Des règlements de compte à O.K. Corral entre François De Smet et Olivier Maingain, pour un parti dont le nom semble parfois en résumer la substance (Défi), à l’énième déclaration farfelue du président des conservateurs (MR) au sujet d’une ASBL molenbeekoise qui serait riche à millions… difficile de considérer ces événements autrement que comme un épiphénomène – au mieux un symptôme – face aux mouvements telluriques qui bouleversent les sociétés humaines.

La Belgique serait-elle un empire dans un empire, à ce point isolée que le reste du monde ne la concernerait pas? Qui soutiendrait une telle opinion? Fatiguée de se voir trop souvent présenter le petit bout de la lorgnette, la mission de Politique, revue bel et bien belge, paraît donc évidente. Faire le lien avec le monde, penser la grande et la petite histoire, unies plutôt que séparées.

La Belgique serait-elle un empire dans un empire, à ce point isolée que le reste du monde ne la concernerait pas ?

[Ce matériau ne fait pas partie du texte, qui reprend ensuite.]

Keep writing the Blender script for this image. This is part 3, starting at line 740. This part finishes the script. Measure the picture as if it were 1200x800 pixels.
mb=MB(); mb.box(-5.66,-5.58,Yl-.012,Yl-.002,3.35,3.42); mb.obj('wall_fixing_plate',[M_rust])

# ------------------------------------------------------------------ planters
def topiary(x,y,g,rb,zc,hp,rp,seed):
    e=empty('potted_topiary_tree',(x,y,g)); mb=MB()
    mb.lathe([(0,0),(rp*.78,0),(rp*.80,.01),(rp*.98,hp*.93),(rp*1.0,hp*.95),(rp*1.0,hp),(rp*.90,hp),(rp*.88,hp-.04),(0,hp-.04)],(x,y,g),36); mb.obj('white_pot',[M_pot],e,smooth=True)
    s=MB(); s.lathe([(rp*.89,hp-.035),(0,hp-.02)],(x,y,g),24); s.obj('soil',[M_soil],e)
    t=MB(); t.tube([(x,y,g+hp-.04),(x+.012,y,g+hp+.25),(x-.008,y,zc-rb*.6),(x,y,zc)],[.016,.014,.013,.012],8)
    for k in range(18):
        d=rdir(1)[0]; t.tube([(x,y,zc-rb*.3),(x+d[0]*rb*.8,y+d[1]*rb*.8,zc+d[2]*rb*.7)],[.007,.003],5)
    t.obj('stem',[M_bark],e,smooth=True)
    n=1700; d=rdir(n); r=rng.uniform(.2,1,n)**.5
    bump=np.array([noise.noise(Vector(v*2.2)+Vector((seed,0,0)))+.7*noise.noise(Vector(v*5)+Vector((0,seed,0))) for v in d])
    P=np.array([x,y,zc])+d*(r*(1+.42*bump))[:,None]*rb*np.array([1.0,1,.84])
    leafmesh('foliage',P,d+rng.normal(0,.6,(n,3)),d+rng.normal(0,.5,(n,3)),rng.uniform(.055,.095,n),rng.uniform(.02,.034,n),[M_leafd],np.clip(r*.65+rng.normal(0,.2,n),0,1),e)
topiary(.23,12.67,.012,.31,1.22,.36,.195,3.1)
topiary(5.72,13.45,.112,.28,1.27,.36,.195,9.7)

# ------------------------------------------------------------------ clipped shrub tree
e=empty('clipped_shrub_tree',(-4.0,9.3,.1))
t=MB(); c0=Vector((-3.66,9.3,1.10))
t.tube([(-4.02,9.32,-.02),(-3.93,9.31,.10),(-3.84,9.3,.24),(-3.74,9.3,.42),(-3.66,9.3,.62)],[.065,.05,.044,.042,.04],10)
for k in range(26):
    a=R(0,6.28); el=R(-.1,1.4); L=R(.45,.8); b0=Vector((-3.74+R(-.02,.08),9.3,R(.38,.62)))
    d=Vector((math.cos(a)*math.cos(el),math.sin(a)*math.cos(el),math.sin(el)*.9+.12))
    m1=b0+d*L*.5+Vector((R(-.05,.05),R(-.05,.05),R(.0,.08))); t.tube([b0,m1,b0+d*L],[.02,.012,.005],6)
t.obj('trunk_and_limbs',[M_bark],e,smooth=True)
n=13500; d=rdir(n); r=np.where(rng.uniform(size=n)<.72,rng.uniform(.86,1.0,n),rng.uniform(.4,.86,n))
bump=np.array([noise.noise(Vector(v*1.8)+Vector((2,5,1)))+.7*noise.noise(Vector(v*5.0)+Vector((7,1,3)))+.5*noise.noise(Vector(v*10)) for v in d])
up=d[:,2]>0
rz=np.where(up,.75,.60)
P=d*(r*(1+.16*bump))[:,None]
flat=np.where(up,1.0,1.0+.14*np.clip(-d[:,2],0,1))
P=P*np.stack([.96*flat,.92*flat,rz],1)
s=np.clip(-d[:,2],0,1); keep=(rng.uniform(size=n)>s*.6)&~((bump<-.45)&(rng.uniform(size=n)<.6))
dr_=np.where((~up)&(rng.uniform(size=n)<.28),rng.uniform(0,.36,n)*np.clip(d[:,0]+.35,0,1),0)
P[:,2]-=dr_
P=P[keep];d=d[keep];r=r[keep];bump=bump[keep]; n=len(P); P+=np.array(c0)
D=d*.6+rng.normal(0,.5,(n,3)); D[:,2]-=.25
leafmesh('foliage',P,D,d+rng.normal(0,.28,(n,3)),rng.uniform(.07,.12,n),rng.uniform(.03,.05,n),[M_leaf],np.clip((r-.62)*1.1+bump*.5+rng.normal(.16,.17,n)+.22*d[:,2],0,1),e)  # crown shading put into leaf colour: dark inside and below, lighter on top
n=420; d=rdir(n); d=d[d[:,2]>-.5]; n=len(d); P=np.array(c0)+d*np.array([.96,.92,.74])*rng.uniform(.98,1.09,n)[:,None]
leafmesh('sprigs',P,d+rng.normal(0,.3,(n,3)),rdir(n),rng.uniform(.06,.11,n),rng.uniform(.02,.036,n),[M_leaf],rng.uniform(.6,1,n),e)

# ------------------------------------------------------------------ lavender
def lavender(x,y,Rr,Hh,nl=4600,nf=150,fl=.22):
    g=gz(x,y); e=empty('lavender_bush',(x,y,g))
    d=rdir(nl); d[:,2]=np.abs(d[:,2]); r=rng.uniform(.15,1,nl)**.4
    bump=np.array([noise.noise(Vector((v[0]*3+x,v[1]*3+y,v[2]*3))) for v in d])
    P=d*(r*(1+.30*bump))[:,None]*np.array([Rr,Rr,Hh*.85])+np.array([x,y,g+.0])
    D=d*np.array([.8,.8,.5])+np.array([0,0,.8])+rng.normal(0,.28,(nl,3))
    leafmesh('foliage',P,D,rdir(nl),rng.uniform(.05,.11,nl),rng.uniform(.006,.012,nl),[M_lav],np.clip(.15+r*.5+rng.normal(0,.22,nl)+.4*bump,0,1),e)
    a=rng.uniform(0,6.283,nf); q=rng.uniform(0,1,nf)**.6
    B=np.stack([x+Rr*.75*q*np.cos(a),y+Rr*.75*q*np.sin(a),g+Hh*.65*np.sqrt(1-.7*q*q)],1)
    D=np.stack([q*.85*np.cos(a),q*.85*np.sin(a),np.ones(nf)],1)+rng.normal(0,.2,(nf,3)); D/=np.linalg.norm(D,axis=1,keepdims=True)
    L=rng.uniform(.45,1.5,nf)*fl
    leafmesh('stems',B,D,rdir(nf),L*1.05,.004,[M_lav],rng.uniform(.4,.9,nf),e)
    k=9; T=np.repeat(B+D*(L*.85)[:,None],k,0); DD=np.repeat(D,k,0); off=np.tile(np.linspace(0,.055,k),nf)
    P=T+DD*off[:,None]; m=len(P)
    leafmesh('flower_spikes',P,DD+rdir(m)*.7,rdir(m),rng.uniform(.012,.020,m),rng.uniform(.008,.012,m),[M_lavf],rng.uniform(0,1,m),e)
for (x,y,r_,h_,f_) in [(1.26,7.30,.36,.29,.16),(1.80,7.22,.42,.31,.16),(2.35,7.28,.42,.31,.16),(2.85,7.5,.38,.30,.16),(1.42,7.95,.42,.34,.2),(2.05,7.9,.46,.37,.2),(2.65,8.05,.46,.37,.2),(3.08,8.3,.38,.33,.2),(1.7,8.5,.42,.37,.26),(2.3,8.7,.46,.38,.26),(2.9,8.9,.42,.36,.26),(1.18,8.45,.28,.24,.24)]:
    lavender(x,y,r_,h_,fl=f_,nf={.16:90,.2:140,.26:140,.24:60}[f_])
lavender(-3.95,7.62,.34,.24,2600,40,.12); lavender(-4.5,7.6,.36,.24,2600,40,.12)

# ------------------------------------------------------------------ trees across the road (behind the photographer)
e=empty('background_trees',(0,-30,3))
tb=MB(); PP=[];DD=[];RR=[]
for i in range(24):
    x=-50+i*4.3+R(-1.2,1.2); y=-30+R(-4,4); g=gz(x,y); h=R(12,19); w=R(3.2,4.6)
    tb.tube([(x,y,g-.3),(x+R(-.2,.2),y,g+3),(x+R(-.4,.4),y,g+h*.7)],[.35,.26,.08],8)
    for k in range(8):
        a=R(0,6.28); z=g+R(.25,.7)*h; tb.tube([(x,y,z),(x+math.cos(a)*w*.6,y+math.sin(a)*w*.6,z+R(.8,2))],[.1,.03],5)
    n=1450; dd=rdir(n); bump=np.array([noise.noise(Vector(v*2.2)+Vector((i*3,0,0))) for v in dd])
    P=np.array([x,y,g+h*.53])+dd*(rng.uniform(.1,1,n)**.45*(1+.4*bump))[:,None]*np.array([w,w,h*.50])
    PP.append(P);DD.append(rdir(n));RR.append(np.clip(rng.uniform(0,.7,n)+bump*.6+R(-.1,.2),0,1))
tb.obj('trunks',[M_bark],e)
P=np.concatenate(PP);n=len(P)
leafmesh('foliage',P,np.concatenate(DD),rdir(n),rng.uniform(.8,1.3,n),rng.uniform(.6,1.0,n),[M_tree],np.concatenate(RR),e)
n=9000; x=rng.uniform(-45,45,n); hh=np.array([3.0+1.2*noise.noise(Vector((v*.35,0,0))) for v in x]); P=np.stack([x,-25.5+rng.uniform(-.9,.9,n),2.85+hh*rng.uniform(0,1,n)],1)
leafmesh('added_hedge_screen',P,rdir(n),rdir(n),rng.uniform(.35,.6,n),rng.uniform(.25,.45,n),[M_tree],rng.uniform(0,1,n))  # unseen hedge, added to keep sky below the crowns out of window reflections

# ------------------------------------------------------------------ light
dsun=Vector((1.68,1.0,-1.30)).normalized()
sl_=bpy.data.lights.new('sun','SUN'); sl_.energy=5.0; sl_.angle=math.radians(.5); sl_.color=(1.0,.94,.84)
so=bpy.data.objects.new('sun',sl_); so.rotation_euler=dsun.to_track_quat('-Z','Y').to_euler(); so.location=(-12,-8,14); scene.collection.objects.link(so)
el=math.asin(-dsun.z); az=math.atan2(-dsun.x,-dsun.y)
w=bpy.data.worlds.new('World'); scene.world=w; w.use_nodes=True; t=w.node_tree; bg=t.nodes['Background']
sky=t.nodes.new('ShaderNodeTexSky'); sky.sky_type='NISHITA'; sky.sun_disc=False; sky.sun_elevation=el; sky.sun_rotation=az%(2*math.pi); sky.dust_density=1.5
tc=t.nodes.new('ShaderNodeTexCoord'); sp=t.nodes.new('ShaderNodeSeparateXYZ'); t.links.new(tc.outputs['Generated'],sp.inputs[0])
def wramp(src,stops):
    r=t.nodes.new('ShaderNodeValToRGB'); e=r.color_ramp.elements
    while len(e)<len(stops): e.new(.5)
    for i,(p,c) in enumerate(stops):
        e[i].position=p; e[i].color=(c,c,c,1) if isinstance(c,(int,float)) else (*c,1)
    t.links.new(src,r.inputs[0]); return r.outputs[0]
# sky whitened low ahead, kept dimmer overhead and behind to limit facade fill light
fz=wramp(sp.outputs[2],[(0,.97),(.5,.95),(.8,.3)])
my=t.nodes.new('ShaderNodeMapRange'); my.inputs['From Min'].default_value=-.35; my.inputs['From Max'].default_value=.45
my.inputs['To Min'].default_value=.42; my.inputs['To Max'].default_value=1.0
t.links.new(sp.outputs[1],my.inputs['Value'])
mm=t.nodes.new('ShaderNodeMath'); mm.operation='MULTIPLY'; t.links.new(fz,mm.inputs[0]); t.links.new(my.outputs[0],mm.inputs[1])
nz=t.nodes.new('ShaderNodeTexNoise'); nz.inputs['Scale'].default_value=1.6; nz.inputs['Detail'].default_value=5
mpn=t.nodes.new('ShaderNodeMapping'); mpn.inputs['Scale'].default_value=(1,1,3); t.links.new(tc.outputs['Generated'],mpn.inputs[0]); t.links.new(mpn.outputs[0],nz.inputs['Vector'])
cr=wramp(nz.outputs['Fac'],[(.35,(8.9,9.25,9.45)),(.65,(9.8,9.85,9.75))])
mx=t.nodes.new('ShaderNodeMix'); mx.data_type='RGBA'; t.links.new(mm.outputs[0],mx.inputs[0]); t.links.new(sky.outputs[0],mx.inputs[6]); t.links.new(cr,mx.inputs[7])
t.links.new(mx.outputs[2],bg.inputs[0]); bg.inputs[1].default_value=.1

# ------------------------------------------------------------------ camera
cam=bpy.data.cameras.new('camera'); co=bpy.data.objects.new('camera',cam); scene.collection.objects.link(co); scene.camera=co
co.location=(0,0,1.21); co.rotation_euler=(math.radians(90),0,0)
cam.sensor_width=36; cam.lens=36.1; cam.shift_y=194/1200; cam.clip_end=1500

Parfaitement incomplète, certainement engagée, la revue continue donc sur sa lancée, fidèle à ses ambitions originelles : être à la hauteur de l’Histoire. Voilà pourquoi il nous a paru essentiel d’aborder à nouveau le sujet de la guerre menée par la Russie en Ukraine. C’est aussi la raison pour laquelle, pour la première fois depuis sa création en 1997, la revue a pour dossier principal le rapport de la société belge à la cause palestinienne.

Dans ce numéro, la question économique, fondamentale, n’est évidemment pas laissée de côté, avec un article du sociologue Daniel Zamora, analysant comment la lame de fond du néolibéralisme a pu toucher le «modèle belge ». La régulation des émissions de CO2, la présence des religions dans l’enseignement, ces sujets représentent aussi des enjeux qui animent et dépassent le cadre de la Belgique et lient notre pays à la marche du monde.

Bien entendu, consacrer pour la première fois en vingt-cinq ans d’existence, un dossier principal de la revue Politique à l’écho de la guerre à Gaza, ne va pas sans risques. Celui de heurter, de déranger, de s’opposer et d’affirmer. Bousculer les certitudes, nourrir, en un même mouvement, le doute et les convictions : quoi de plus nécessaire face au silence et au sommeil de la raison qui, comme l’avait noté Goya, engendre des monstres? Voilà certainement un engagement nécessaire et difficile, en un temps qui ne l’est pas moins.